Begin Data extract

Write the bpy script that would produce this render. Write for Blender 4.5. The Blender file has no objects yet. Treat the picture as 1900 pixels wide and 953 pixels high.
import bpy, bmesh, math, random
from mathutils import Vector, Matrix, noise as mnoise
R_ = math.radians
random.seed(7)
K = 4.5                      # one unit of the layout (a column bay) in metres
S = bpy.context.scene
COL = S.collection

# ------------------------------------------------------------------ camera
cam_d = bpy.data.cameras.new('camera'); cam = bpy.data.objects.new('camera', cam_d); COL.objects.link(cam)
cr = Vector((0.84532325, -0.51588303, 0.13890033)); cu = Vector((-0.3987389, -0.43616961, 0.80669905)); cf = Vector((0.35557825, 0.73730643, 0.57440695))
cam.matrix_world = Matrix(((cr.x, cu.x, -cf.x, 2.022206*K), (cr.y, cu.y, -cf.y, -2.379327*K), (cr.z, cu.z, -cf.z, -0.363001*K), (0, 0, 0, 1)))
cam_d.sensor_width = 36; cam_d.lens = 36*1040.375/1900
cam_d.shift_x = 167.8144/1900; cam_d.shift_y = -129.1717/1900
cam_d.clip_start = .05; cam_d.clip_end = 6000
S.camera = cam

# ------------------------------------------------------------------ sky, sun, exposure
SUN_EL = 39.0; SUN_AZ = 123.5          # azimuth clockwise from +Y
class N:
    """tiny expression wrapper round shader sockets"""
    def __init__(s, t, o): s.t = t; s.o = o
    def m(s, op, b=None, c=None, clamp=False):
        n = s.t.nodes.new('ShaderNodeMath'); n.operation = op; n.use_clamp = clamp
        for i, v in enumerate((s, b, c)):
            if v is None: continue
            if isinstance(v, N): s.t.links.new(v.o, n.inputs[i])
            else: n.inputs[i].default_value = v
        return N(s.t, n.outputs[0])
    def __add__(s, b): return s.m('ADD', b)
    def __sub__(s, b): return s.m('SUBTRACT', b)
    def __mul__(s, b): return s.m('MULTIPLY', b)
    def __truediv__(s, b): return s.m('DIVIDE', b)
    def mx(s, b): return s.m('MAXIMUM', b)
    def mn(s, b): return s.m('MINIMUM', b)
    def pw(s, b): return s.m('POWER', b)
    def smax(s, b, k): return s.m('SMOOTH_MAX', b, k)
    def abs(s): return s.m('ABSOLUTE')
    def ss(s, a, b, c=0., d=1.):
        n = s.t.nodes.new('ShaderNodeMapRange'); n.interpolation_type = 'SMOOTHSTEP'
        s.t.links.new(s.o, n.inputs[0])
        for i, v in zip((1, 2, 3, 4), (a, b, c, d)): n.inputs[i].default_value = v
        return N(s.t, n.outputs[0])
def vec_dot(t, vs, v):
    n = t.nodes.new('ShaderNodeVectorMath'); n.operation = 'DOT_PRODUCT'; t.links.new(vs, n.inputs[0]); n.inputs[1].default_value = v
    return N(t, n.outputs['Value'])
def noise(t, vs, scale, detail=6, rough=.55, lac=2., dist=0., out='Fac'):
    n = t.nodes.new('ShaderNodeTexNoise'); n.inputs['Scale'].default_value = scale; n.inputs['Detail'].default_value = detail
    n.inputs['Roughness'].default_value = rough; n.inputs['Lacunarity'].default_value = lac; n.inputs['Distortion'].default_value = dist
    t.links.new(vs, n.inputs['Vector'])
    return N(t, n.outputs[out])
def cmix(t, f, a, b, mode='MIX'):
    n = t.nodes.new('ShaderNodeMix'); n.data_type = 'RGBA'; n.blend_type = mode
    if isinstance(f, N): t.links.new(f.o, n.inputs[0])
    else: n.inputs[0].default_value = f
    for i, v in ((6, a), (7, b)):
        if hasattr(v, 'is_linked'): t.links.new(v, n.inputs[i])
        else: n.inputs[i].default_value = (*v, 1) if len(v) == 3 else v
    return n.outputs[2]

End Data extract

__Written request__
Write out every line of the material again, exactly as it reads.

__Output for this exercise__
Write the bpy script that would produce this render. Write for Blender 4.5. The Blender file has no objects yet. Treat the picture as 1900 pixels wide and 953 pixels high.
import bpy, bmesh, math, random
from mathutils import Vector, Matrix, noise as mnoise
R_ = math.radians
random.seed(7)
K = 4.5                      # one unit of the layout (a column bay) in metres
S = bpy.context.scene
COL = S.collection

# ------------------------------------------------------------------ camera
cam_d = bpy.data.cameras.new('camera'); cam = bpy.data.objects.new('camera', cam_d); COL.objects.link(cam)
cr = Vector((0.84532325, -0.51588303, 0.13890033)); cu = Vector((-0.3987389, -0.43616961, 0.80669905)); cf = Vector((0.35557825, 0.73730643, 0.57440695))
cam.matrix_world = Matrix(((cr.x, cu.x, -cf.x, 2.022206*K), (cr.y, cu.y, -cf.y, -2.379327*K), (cr.z, cu.z, -cf.z, -0.363001*K), (0, 0, 0, 1)))
cam_d.sensor_width = 36; cam_d.lens = 36*1040.375/1900
cam_d.shift_x = 167.8144/1900; cam_d.shift_y = -129.1717/1900
cam_d.clip_start = .05; cam_d.clip_end = 6000
S.camera = cam

# ------------------------------------------------------------------ sky, sun, exposure
SUN_EL = 39.0; SUN_AZ = 123.5          # azimuth clockwise from +Y
class N:
    """tiny expression wrapper round shader sockets"""
    def __init__(s, t, o): s.t = t; s.o = o
    def m(s, op, b=None, c=None, clamp=False):
        n = s.t.nodes.new('ShaderNodeMath'); n.operation = op; n.use_clamp = clamp
        for i, v in enumerate((s, b, c)):
            if v is None: continue
            if isinstance(v, N): s.t.links.new(v.o, n.inputs[i])
            else: n.inputs[i].default_value = v
        return N(s.t, n.outputs[0])
    def __add__(s, b): return s.m('ADD', b)
    def __sub__(s, b): return s.m('SUBTRACT', b)
    def __mul__(s, b): return s.m('MULTIPLY', b)
    def __truediv__(s, b): return s.m('DIVIDE', b)
    def mx(s, b): return s.m('MAXIMUM', b)
    def mn(s, b): return s.m('MINIMUM', b)
    def pw(s, b): return s.m('POWER', b)
    def smax(s, b, k): return s.m('SMOOTH_MAX', b, k)
    def abs(s): return s.m('ABSOLUTE')
    def ss(s, a, b, c=0., d=1.):
        n = s.t.nodes.new('ShaderNodeMapRange'); n.interpolation_type = 'SMOOTHSTEP'
        s.t.links.new(s.o, n.inputs[0])
        for i, v in zip((1, 2, 3, 4), (a, b, c, d)): n.inputs[i].default_value = v
        return N(s.t, n.outputs[0])
def vec_dot(t, vs, v):
    n = t.nodes.new('ShaderNodeVectorMath'); n.operation = 'DOT_PRODUCT'; t.links.new(vs, n.inputs[0]); n.inputs[1].default_value = v
    return N(t, n.outputs['Value'])
def noise(t, vs, scale, detail=6, rough=.55, lac=2., dist=0., out='Fac'):
    n = t.nodes.new('ShaderNodeTexNoise'); n.inputs['Scale'].default_value = scale; n.inputs['Detail'].default_value = detail
    n.inputs['Roughness'].default_value = rough; n.inputs['Lacunarity'].default_value = lac; n.inputs['Distortion'].default_value = dist
    t.links.new(vs, n.inputs['Vector'])
    return N(t, n.outputs[out])
def cmix(t, f, a, b, mode='MIX'):
    n = t.nodes.new('ShaderNodeMix'); n.data_type = 'RGBA'; n.blend_type = mode
    if isinstance(f, N): t.links.new(f.o, n.inputs[0])
    else: n.inputs[0].default_value = f
    for i, v in ((6, a), (7, b)):
        if hasattr(v, 'is_linked'): t.links.new(v, n.inputs[i])
        else: n.inputs[i].default_value = (*v, 1) if len(v) == 3 else v
    return n.outputs[2]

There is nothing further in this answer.